Internal structure and salt flow in the Les Avellanes allochthonous salt sheet: insights from field observations and analogue modelling comparison

Salt sequences usually contain interbedded, non-saline, sedimentary layers (carbonates, sulphates, and siliciclastics) which behave as brittle, competent layers entrained within the weak, viscous salt. These layers become fragmented, and further stretched and folded as the host rock salt is mobilized. In diapirs reaching the surface, fragments of these brittle layers (stringers) can be transported upwards along the diapir stem from their source layer and then laterally and sometimes gravitationally downwards in the allochthonous salt sheets, becoming embedded in the diapir caprock as the salt is dissolved by unsaturated fluids. Therefore, the stringers arrangement may serve as a proxy to understand salt flow. To test this hypothesis, we have examined the internal structure of the Les Avellanes diapir rocks (South-Central Pyrenean fold-and-thrust belt) which represents a syn-orogenic laterally advancing salt sheet, early Oligocene in age. To understand the internal structure, the diapir exposure has been mapped in detail and projected in a cross-section along the expected flow direction. Then, to evaluate this structure in terms of flow kinematics and dynamics, we have reproduced the Les Avellanes lateral salt sheet with analogue models equipped with a stereographic system of strain quantification (LaVision GmbH).

The Les Avellanes Diapir exposes a gypsum rich caprock with numerous Triassic carbonate and subvolcanic stringers, which were carried along within the diapir stem and salt sheet. The carbonate stringers show contrasting bottom and top facies (laminated vs. tabular) constraining their stratigraphic polarity. The stringers are mainly subvertical in the diapir stem and around the probable crestal/feeder area, flat lying stringers are disrupted by several extensional faults. Towards the allochthonous salt body, they are obliquely or vertically imbricated with some of the stringers overturned. This suggests that stringers were carried through the feeder conduit to the surface, then became stretched horizontally in the feeder area and imbricated and stacked within the laterally advancing salt sheet.

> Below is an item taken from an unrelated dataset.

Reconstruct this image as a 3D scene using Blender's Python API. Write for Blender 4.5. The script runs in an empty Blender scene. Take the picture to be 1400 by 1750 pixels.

This hypothesis has been evaluated using analogue models. The modelling setup consisting of a box with a moving wall to simulate shortening, and two silicone layers (polydimethylsiloxane) separated by two thin, colored granular layers (simulating carbonate layers disrupted into stringers). The host rock overburden, represented by colored sand, is continuously sieved around a rectangular vertical conduit of the diapir. During shortening, caprock made of cohesive material (glass beads) is added on top and syn-kinematic sand layers are added adjacent to the laterally advancing silicone extrusion. In the cross-sections of the models, stringers are verticalized in the diapir conduit, parallel to the walls, and distorted into isoclinal folds with downflow vergence in the advancing allochthonous extrusion. The surface strain pattern revealed extension around the crestal area, and belts of contraction downslope in the advancing body developing in sequence backwards from the front as caprock rafts and stringers continuously became imbricated, blocking and decelerating the flow. As the internal structure of the deformed stringers is compatible with field observations, similar strain patterns visible in the model may be attributed to the development of this salt sheet.